» **Problem details**
Each line of the material must be returned exactly.

» **Stored data**
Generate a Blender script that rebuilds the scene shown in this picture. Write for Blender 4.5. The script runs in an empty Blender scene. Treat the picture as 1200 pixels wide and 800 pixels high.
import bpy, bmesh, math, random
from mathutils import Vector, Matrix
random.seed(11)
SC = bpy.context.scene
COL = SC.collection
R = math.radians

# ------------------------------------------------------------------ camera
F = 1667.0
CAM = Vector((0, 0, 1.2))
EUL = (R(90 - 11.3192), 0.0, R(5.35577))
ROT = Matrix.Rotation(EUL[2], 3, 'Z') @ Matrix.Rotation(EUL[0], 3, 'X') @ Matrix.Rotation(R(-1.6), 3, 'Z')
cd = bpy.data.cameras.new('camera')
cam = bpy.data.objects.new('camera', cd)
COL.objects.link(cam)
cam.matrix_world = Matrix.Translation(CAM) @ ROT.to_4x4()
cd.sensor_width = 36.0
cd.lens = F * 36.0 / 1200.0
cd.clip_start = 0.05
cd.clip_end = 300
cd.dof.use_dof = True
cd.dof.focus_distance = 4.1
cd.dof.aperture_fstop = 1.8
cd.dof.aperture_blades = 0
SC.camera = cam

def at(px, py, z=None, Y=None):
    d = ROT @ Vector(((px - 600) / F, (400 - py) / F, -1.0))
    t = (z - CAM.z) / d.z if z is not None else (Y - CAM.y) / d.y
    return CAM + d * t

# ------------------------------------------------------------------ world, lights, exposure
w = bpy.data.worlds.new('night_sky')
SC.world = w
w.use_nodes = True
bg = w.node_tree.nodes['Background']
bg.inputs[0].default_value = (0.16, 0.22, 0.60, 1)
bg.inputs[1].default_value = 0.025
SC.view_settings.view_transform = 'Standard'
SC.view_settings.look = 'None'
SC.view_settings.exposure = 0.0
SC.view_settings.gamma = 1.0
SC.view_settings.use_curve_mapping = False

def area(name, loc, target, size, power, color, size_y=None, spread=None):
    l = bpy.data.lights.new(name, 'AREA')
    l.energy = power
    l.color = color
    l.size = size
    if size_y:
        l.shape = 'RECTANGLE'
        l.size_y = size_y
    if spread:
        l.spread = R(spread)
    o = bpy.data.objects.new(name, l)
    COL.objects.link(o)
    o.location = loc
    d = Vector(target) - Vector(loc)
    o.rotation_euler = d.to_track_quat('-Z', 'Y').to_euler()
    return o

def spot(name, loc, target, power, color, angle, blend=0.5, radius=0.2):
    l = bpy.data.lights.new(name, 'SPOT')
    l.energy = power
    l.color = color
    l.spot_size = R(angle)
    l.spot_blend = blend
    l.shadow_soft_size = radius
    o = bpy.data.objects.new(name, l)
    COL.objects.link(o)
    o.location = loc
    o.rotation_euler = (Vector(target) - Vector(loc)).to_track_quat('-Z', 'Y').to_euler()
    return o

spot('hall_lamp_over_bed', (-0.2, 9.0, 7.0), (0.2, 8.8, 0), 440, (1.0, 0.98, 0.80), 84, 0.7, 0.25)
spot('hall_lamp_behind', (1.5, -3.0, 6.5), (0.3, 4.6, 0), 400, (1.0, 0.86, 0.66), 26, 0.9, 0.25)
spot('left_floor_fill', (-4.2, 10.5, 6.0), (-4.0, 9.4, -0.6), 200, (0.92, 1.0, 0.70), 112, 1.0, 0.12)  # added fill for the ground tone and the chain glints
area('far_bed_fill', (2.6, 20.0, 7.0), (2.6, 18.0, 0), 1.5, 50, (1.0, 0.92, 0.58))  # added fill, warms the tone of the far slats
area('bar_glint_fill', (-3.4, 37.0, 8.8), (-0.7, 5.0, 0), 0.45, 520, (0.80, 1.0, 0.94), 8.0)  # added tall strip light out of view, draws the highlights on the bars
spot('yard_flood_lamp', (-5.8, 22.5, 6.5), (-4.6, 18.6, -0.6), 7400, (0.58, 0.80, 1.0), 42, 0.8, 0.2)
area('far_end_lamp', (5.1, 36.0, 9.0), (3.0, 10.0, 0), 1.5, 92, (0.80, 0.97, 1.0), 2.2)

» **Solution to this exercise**
Generate a Blender script that rebuilds the scene shown in this picture. Write for Blender 4.5. The script runs in an empty Blender scene. Treat the picture as 1200 pixels wide and 800 pixels high.
import bpy, bmesh, math, random
from mathutils import Vector, Matrix
random.seed(11)
SC = bpy.context.scene
COL = SC.collection
R = math.radians

# ------------------------------------------------------------------ camera
F = 1667.0
CAM = Vector((0, 0, 1.2))
EUL = (R(90 - 11.3192), 0.0, R(5.35577))
ROT = Matrix.Rotation(EUL[2], 3, 'Z') @ Matrix.Rotation(EUL[0], 3, 'X') @ Matrix.Rotation(R(-1.6), 3, 'Z')
cd = bpy.data.cameras.new('camera')
cam = bpy.data.objects.new('camera', cd)
COL.objects.link(cam)
cam.matrix_world = Matrix.Translation(CAM) @ ROT.to_4x4()
cd.sensor_width = 36.0
cd.lens = F * 36.0 / 1200.0
cd.clip_start = 0.05
cd.clip_end = 300
cd.dof.use_dof = True
cd.dof.focus_distance = 4.1
cd.dof.aperture_fstop = 1.8
cd.dof.aperture_blades = 0
SC.camera = cam

def at(px, py, z=None, Y=None):
    d = ROT @ Vector(((px - 600) / F, (400 - py) / F, -1.0))
    t = (z - CAM.z) / d.z if z is not None else (Y - CAM.y) / d.y
    return CAM + d * t

# ------------------------------------------------------------------ world, lights, exposure
w = bpy.data.worlds.new('night_sky')
SC.world = w
w.use_nodes = True
bg = w.node_tree.nodes['Background']
bg.inputs[0].default_value = (0.16, 0.22, 0.60, 1)
bg.inputs[1].default_value = 0.025
SC.view_settings.view_transform = 'Standard'
SC.view_settings.look = 'None'
SC.view_settings.exposure = 0.0
SC.view_settings.gamma = 1.0
SC.view_settings.use_curve_mapping = False

def area(name, loc, target, size, power, color, size_y=None, spread=None):
    l = bpy.data.lights.new(name, 'AREA')
    l.energy = power
    l.color = color
    l.size = size
    if size_y:
        l.shape = 'RECTANGLE'
        l.size_y = size_y
    if spread:
        l.spread = R(spread)
    o = bpy.data.objects.new(name, l)
    COL.objects.link(o)
    o.location = loc
    d = Vector(target) - Vector(loc)
    o.rotation_euler = d.to_track_quat('-Z', 'Y').to_euler()
    return o

def spot(name, loc, target, power, color, angle, blend=0.5, radius=0.2):
    l = bpy.data.lights.new(name, 'SPOT')
    l.energy = power
    l.color = color
    l.spot_size = R(angle)
    l.spot_blend = blend
    l.shadow_soft_size = radius
    o = bpy.data.objects.new(name, l)
    COL.objects.link(o)
    o.location = loc
    o.rotation_euler = (Vector(target) - Vector(loc)).to_track_quat('-Z', 'Y').to_euler()
    return o

spot('hall_lamp_over_bed', (-0.2, 9.0, 7.0), (0.2, 8.8, 0), 440, (1.0, 0.98, 0.80), 84, 0.7, 0.25)
spot('hall_lamp_behind', (1.5, -3.0, 6.5), (0.3, 4.6, 0), 400, (1.0, 0.86, 0.66), 26, 0.9, 0.25)
spot('left_floor_fill', (-4.2, 10.5, 6.0), (-4.0, 9.4, -0.6), 200, (0.92, 1.0, 0.70), 112, 1.0, 0.12)  # added fill for the ground tone and the chain glints
area('far_bed_fill', (2.6, 20.0, 7.0), (2.6, 18.0, 0), 1.5, 50, (1.0, 0.92, 0.58))  # added fill, warms the tone of the far slats
area('bar_glint_fill', (-3.4, 37.0, 8.8), (-0.7, 5.0, 0), 0.45, 520, (0.80, 1.0, 0.94), 8.0)  # added tall strip light out of view, draws the highlights on the bars
spot('yard_flood_lamp', (-5.8, 22.5, 6.5), (-4.6, 18.6, -0.6), 7400, (0.58, 0.80, 1.0), 42, 0.8, 0.2)
area('far_end_lamp', (5.1, 36.0, 9.0), (3.0, 10.0, 0), 1.5, 92, (0.80, 0.97, 1.0), 2.2)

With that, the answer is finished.